Only the lines from the start of the material through the line containing "obj('screw', bm, M['rustdark'], t)" are to be extracted, exactly as they appear.

**Data segment:**
###
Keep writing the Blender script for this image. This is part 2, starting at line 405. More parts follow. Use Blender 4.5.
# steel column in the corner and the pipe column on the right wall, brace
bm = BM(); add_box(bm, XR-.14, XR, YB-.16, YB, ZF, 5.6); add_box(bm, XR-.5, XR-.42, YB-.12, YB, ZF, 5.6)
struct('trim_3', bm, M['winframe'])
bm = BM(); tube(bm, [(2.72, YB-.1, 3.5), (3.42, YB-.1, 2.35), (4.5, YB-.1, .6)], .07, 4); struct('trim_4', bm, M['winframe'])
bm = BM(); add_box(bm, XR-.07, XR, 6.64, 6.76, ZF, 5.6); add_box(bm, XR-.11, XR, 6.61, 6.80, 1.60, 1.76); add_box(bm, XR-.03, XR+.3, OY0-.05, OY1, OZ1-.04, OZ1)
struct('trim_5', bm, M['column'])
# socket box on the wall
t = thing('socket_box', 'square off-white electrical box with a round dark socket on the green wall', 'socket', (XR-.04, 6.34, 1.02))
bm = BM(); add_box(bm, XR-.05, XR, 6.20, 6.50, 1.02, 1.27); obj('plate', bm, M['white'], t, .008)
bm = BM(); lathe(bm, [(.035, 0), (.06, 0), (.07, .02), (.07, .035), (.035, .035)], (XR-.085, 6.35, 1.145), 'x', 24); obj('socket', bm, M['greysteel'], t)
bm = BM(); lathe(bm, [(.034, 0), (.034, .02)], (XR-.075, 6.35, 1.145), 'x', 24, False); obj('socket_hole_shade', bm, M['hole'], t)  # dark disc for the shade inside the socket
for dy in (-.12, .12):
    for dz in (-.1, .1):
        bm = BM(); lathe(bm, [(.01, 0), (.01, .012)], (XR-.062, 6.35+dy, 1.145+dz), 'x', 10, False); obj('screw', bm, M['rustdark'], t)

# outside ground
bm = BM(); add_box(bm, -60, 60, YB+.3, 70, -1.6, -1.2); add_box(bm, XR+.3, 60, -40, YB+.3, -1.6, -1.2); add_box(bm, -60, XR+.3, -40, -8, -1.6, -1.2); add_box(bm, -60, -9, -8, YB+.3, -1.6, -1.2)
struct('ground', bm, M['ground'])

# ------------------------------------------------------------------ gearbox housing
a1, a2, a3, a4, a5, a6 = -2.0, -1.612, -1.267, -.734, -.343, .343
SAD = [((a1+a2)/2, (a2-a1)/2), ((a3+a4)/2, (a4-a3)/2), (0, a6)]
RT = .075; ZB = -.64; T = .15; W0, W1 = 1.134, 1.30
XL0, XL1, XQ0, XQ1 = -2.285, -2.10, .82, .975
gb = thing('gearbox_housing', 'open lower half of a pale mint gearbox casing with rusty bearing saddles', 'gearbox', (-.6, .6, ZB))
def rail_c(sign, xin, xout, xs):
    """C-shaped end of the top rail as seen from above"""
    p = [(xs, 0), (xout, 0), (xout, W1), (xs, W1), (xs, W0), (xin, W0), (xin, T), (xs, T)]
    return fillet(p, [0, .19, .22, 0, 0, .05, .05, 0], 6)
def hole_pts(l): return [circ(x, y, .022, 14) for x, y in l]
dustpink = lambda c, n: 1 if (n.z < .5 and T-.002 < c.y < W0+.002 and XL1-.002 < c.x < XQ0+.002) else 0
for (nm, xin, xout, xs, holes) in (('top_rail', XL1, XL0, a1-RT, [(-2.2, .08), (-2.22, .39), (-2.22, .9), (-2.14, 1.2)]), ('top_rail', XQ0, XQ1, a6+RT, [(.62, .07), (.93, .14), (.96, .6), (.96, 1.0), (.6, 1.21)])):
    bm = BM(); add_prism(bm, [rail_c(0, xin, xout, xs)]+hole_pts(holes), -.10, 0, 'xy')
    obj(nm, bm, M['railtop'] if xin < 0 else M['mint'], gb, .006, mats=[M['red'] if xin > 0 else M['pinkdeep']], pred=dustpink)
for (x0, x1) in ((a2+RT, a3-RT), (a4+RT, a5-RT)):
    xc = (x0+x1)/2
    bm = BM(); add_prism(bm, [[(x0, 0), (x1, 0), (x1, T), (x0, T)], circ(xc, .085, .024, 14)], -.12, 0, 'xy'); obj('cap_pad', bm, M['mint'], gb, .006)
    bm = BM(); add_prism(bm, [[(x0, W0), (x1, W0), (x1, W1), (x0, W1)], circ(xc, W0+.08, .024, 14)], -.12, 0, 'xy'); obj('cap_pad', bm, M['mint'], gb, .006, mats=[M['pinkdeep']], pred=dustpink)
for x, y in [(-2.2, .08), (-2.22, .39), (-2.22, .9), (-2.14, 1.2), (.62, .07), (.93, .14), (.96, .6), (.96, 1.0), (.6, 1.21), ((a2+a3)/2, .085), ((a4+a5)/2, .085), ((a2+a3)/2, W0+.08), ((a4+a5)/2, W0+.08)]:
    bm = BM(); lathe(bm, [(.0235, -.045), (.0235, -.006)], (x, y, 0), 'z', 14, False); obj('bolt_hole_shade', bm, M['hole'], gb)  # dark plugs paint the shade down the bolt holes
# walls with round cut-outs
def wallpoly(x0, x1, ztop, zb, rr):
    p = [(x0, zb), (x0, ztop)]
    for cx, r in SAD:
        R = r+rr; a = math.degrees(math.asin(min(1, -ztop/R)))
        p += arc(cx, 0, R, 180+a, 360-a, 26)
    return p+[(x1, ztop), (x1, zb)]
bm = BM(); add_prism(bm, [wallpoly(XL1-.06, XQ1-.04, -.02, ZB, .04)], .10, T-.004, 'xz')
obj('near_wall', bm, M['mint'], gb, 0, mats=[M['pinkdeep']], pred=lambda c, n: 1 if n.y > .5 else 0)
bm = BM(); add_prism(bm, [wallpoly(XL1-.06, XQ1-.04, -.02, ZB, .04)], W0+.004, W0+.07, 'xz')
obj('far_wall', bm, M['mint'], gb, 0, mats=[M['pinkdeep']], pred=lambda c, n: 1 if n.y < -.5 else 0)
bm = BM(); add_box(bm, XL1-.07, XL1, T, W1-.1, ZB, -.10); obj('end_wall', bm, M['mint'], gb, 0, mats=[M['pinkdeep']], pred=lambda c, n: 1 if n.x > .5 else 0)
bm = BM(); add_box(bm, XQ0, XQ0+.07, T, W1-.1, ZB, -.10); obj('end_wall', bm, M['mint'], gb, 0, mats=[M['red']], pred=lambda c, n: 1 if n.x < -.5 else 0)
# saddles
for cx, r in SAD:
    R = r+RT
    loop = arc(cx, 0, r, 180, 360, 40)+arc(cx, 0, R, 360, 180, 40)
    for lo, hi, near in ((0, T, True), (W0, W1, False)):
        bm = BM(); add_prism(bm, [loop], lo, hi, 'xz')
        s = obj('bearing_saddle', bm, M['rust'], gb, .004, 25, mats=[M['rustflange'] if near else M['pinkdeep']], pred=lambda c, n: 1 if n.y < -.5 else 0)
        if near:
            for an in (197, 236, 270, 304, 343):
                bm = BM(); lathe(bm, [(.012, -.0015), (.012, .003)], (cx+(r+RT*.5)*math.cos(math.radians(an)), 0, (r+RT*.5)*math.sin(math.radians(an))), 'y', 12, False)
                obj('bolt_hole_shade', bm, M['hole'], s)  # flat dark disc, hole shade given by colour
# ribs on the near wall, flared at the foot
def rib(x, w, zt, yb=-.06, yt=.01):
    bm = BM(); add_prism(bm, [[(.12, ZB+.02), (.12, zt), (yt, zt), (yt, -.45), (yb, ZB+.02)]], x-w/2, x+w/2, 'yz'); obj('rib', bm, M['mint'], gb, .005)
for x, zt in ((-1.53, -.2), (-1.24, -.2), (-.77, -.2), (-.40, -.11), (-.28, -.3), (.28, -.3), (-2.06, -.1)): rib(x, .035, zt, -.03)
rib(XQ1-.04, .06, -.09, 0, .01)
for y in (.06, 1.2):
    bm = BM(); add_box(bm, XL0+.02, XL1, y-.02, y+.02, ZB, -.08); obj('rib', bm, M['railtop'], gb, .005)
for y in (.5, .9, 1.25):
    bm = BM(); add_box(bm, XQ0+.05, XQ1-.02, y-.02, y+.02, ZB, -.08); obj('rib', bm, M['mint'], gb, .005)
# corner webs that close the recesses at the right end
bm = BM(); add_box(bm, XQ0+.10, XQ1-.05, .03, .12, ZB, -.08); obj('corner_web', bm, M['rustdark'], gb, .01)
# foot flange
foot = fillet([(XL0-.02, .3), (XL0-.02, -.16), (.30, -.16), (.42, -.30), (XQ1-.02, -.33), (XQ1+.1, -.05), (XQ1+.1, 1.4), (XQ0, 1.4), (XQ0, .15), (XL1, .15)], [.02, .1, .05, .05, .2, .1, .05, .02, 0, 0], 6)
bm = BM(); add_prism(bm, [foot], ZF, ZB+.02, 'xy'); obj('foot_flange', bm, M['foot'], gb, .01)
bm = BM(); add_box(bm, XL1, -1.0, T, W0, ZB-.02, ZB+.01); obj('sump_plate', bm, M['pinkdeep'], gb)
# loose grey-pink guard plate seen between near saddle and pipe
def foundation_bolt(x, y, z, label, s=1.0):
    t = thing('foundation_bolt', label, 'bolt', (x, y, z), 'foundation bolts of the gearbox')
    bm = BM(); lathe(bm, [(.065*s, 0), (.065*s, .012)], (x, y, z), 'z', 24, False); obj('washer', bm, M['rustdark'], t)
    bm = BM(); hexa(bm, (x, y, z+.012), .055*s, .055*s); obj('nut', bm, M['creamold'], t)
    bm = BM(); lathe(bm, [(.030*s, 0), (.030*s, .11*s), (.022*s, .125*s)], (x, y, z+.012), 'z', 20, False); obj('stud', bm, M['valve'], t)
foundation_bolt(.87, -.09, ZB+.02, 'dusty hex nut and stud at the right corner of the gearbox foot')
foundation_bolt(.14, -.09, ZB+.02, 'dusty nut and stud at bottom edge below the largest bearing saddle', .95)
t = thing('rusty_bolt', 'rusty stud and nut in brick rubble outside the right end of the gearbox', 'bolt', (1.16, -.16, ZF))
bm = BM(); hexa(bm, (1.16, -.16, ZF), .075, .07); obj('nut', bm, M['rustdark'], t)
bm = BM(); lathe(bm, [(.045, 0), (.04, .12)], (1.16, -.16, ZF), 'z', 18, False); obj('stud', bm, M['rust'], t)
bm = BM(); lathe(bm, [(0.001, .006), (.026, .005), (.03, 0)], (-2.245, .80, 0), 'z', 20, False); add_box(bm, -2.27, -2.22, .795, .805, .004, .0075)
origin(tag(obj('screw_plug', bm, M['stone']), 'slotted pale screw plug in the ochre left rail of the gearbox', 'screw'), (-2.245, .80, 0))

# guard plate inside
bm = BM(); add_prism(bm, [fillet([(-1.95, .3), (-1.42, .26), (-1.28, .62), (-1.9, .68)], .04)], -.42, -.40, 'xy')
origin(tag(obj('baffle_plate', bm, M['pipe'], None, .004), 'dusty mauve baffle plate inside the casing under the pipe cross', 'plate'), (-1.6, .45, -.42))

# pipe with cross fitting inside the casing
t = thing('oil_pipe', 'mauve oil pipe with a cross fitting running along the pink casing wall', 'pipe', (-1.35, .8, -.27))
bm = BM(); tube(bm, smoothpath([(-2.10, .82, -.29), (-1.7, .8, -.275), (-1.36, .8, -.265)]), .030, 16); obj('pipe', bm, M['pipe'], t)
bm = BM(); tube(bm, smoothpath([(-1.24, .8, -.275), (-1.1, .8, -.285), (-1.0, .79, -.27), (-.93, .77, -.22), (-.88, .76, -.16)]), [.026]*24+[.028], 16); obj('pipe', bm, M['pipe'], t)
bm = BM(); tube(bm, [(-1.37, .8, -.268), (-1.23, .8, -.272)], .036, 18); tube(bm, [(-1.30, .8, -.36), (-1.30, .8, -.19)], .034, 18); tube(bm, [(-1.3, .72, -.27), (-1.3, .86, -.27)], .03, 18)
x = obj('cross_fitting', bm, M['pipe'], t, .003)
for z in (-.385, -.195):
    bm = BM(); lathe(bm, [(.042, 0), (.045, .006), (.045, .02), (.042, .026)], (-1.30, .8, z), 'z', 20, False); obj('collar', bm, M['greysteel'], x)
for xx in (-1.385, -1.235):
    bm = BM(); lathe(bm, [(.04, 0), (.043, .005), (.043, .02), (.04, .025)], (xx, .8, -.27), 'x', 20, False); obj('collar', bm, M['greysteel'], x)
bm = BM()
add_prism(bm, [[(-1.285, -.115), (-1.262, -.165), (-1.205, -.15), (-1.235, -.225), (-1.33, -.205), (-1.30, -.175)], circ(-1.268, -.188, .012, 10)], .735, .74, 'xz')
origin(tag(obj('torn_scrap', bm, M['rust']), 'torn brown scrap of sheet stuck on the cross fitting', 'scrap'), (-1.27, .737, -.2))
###
**Solution to the problem:**
Keep writing the Blender script for this image. This is part 2, starting at line 405. More parts follow. Use Blender 4.5.
# steel column in the corner and the pipe column on the right wall, brace
bm = BM(); add_box(bm, XR-.14, XR, YB-.16, YB, ZF, 5.6); add_box(bm, XR-.5, XR-.42, YB-.12, YB, ZF, 5.6)
struct('trim_3', bm, M['winframe'])
bm = BM(); tube(bm, [(2.72, YB-.1, 3.5), (3.42, YB-.1, 2.35), (4.5, YB-.1, .6)], .07, 4); struct('trim_4', bm, M['winframe'])
bm = BM(); add_box(bm, XR-.07, XR, 6.64, 6.76, ZF, 5.6); add_box(bm, XR-.11, XR, 6.61, 6.80, 1.60, 1.76); add_box(bm, XR-.03, XR+.3, OY0-.05, OY1, OZ1-.04, OZ1)
struct('trim_5', bm, M['column'])
# socket box on the wall
t = thing('socket_box', 'square off-white electrical box with a round dark socket on the green wall', 'socket', (XR-.04, 6.34, 1.02))
bm = BM(); add_box(bm, XR-.05, XR, 6.20, 6.50, 1.02, 1.27); obj('plate', bm, M['white'], t, .008)
bm = BM(); lathe(bm, [(.035, 0), (.06, 0), (.07, .02), (.07, .035), (.035, .035)], (XR-.085, 6.35, 1.145), 'x', 24); obj('socket', bm, M['greysteel'], t)
bm = BM(); lathe(bm, [(.034, 0), (.034, .02)], (XR-.075, 6.35, 1.145), 'x', 24, False); obj('socket_hole_shade', bm, M['hole'], t)  # dark disc for the shade inside the socket
for dy in (-.12, .12):
    for dz in (-.1, .1):
        bm = BM(); lathe(bm, [(.01, 0), (.01, .012)], (XR-.062, 6.35+dy, 1.145+dz), 'x', 10, False); obj('screw', bm, M['rustdark'], t)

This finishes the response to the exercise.